La noche se nos iba, la cinta de la grabadora del periodista se había acabado así que recurrió a los burdos apuntes que hacía en una libreta. La esposa con adustos gestos nos dejaba saber que don Guillermo tenía que descansar, recién le acababan de operar por aquellos días. Montecristo se levantó como pudo de su silla y con su caminar cansino, arrastrando sus chancletas se fue a la habitación sin mediar palabra. Me pareció que no ha debido ser la manera de terminar aquella velada «periodico-humorística», me despedí de su esposa pero ella me señaló nuevamente la puerta de la habitación, allí estaba parado don Guillermo, con esa sonrisa muecona y desencajada que había hecho reír las últimas generaciones de colombianos.
En sus manos, extendido como un trofeo, un saco negro de esmoquin que extendía hacia mi. No entendí, por lo menos no en un comienzo, pero sus palabras terminaron por regalarme uno de los momentos más bonitos y espectaculares que he vivido en mi carrera profesional: «Este saco me ha acompañado a los mejores shows de mi vida, lo quiero mucho, pero creo que si alguien debe portarlo de ahora en adelante, eres tú muchacho!» Extendió los brazos y puso en mis manos una especie de posta que recibí en medio de las lágrimas que me suscitaba el momento.
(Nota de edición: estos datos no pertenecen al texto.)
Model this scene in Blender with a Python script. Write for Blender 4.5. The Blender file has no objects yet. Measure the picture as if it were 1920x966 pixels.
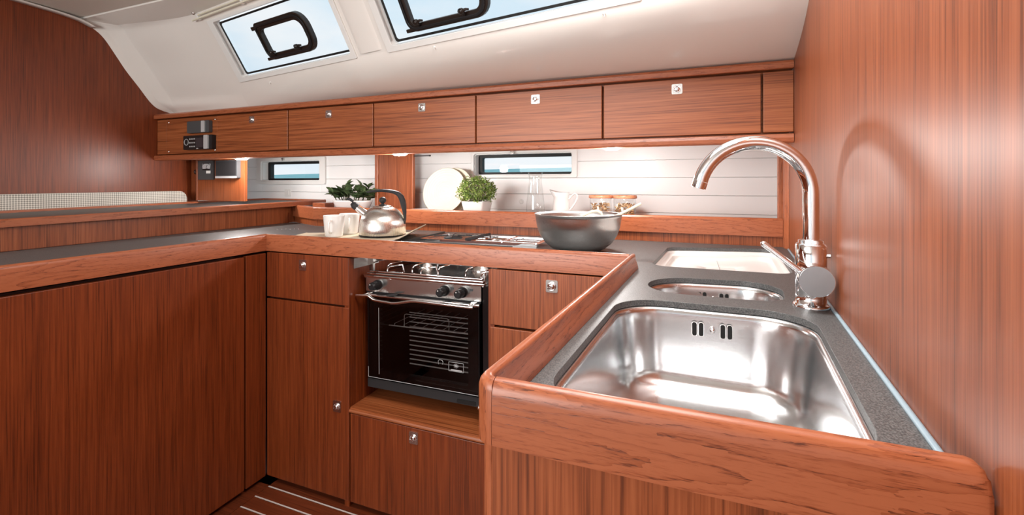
import bpy, bmesh, math, random
from mathutils import Vector, Matrix
random.seed(7)
C = bpy.context.scene.collection
SC = bpy.context.scene
PI = math.pi

# ------------------------------------------------------------------ camera
cam_data = bpy.data.cameras.new('camera')
cam = bpy.data.objects.new('camera', cam_data); C.objects.link(cam)
cam.location = (0, 0, 1.15)
cam.rotation_euler = (PI/2, 0, math.radians(21.5))
cam_data.sensor_width = 36.0
cam_data.lens = 850/1920*36
cam_data.shift_y = -(483-344)/1920
cam_data.clip_start = 0.02; cam_data.clip_end = 2000
SC.camera = cam

# ------------------------------------------------------------------ world
world = bpy.data.worlds.new('sky'); SC.world = world; world.use_nodes = True
wn = world.node_tree.nodes; wl = world.node_tree.links; wn.clear()
wo = wn.new('ShaderNodeOutputWorld'); bg = wn.new('ShaderNodeBackground')
tc = wn.new('ShaderNodeTexCoord'); mp = wn.new('ShaderNodeMapping'); nz = wn.new('ShaderNodeTexNoise')
rp = wn.new('ShaderNodeValToRGB')
mp.inputs['Scale'].default_value = (1.4, 1.4, 4.0)
nz.inputs['Scale'].default_value = 2.2; nz.inputs['Detail'].default_value = 5
rp.color_ramp.elements[0].position = .38; rp.color_ramp.elements[0].color = (.74, .88, .98, 1)
rp.color_ramp.elements[1].position = .62; rp.color_ramp.elements[1].color = (.97, .985, 1.0, 1)
wl.new(tc.outputs['Generated'], mp.inputs[0]); wl.new(mp.outputs[0], nz.inputs['Vector'])
wl.new(nz.outputs['Fac'], rp.inputs[0]); wl.new(rp.outputs[0], bg.inputs['Color'])
bg.inputs['Strength'].default_value = 1.0
wl.new(bg.outputs[0], wo.inputs[0])

# ------------------------------------------------------------------ exposure
SC.view_settings.view_transform = 'Standard'; SC.view_settings.look = 'None'
SC.view_settings.exposure = 0.0; SC.view_settings.gamma = 1.0
SC.view_settings.use_curve_mapping = False

# ------------------------------------------------------------------ large lights
def area(name, loc, target, sx, sy, power, col=(1, 1, 1)):
    d = bpy.data.lights.new(name, 'AREA'); d.shape = 'RECTANGLE'; d.size = sx; d.size_y = sy
    d.energy = power; d.color = col
    o = bpy.data.objects.new(name, d); C.objects.link(o); o.location = loc
    o.rotation_euler = (Vector(target)-Vector(loc)).to_track_quat('-Z', 'Y').to_euler()
    return o
area('fill_behind_camera', (-1.55, -1.75, 1.30), (.0, 1.6, 1.6), 1.7, 1.1, 66, (1, .985, .96))  # added fill light behind the camera, placed to spare the left cabinet fronts
area('galley_ceiling_fill', (-.18, .70, 1.985), (-.15, .85, 0), 0.7, 0.6, 21, (1, .98, .95))  # unseen light added under the ceiling to brighten the sink side
area('saloon_ceiling_fill', (-1.9, -.5, 1.985), (-1.9, -.4, 0), 0.6, 0.5, 4, (1, .98, .95))  # weak unseen fill added under the ceiling on the saloon side

# ------------------------------------------------------------------ materials
def newmat(name):
    m = bpy.data.materials.new(name); m.use_nodes = True
    nt = m.node_tree; nt.nodes.clear()
    out = nt.nodes.new('ShaderNodeOutputMaterial'); b = nt.nodes.new('ShaderNodeBsdfPrincipled')
    nt.links.new(b.outputs[0], out.inputs[0])
    return m, nt, b
def rgb(r, g, b):
    f = lambda c: (c/255/12.92) if c/255 <= .04045 else ((c/255+.055)/1.055)**2.4
    return (f(r), f(g), f(b), 1)
def plain(name, col, rough=.5, metal=0, coat=0, bump=0, bscale=200, spec=.5, alpha=None, trans=0, ior=1.45, emis=0):
    m, nt, b = newmat(name)
    b.inputs['Base Color'].default_value = col; b.inputs['Roughness'].default_value = rough
    b.inputs['Metallic'].default_value = metal; b.inputs['Coat Weight'].default_value = coat
    b.inputs['Specular IOR Level'].default_value = spec
    b.inputs['Transmission Weight'].default_value = trans; b.inputs['IOR'].default_value = ior
    if emis:
        b.inputs['Emission Color'].default_value = col; b.inputs['Emission Strength'].default_value = emis
    # slight procedural tone variation
    t = nt.nodes.new('ShaderNodeTexCoord'); n = nt.nodes.new('ShaderNodeTexNoise')
    n.inputs['Scale'].default_value = bscale; nt.links.new(t.outputs['Object'], n.inputs['Vector'])
    if bump:
        bp = nt.nodes.new('ShaderNodeBump'); bp.inputs['Strength'].default_value = bump
        bp.inputs['Distance'].default_value = .001
        nt.links.new(n.outputs['Fac'], bp.inputs['Height']); nt.links.new(bp.outputs[0], b.inputs['Normal'])
    return m

def mathn(nt, op, a, b=None):
    n = nt.nodes.new('ShaderNodeMath'); n.operation = op
    for i, v in enumerate((a, b)):
        if v is None: continue
        if hasattr(v, 'is_linked') or hasattr(v, 'links'): nt.links.new(v, n.inputs[i])
        else: n.inputs[i].default_value = v
    return n.outputs[0]

def veneer(name, axis, lo=(98, 46, 19), mid=(140, 72, 37), hi=(162, 90, 52), rough=.40, strips=True, dens=1.0):
    """straight-grained quarter-cut veneer, grain along axis"""
    m, nt, b = newmat(name)
    t = nt.nodes.new('ShaderNodeTexCoord'); L = nt.links
    def noise(al, ac, det=3, rgh=.6):
        mp = nt.nodes.new('ShaderNodeMapping'); s = [ac]*3; s['xyz'.index(axis)] = al
        mp.inputs['Scale'].default_value = s; L.new(t.outputs['Object'], mp.inputs[0])
        n = nt.nodes.new('ShaderNodeTexNoise'); n.inputs['Scale'].default_value = 1
        n.inputs['Detail'].default_value = det; n.inputs['Roughness'].default_value = rgh
        L.new(mp.outputs[0], n.inputs['Vector']); return n.outputs['Fac']
    fine = noise(5*dens, 300*dens, 3, .6); wide = noise(1.2, 85, 2, .5); big = noise(.3, 9, 1, .5)
    a = mathn(nt, 'MULTIPLY', fine, .62); c = mathn(nt, 'MULTIPLY', wide, .26); d = mathn(nt, 'MULTIPLY', big, .12)
    f = mathn(nt, 'ADD', mathn(nt, 'ADD', a, c), d)
    r = nt.nodes.new('ShaderNodeValToRGB'); e = r.color_ramp.elements
    e[0].position = .36; e[0].color = rgb(*lo); e[1].position = .64; e[1].color = rgb(*hi)
    k = e.new(.49); k.color = rgb(*mid)
    L.new(f, r.inputs[0]); L.new(r.outputs[0], b.inputs['Base Color'])
    b.inputs['Roughness'].default_value = rough; b.inputs['Coat Weight'].default_value = .10
    b.inputs['Coat Roughness'].default_value = .3
    bp = nt.nodes.new('ShaderNodeBump'); bp.inputs['Strength'].default_value = .12; bp.inputs['Distance'].default_value = .0006
    L.new(fine, bp.inputs['Height']); L.new(bp.outputs[0], b.inputs['Normal'])
    return m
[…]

Duré mucho despidiéndome, no quería dejar de abrazarlo, en el último de los insistentes abrazos me dio dos palmaditas en la espalda como diciendo «suficiente muchacho».
No tengo esa revista, no sé si algún día pueda tener una copia. Lo cierto es que cada año de carrera que cumplo como comediante me gusta ir al closet a mirar el legado que me entregó el más grande comediante que Colombia ha tenido! ¡Grande Zuluaga! ¡Grande Montecristo!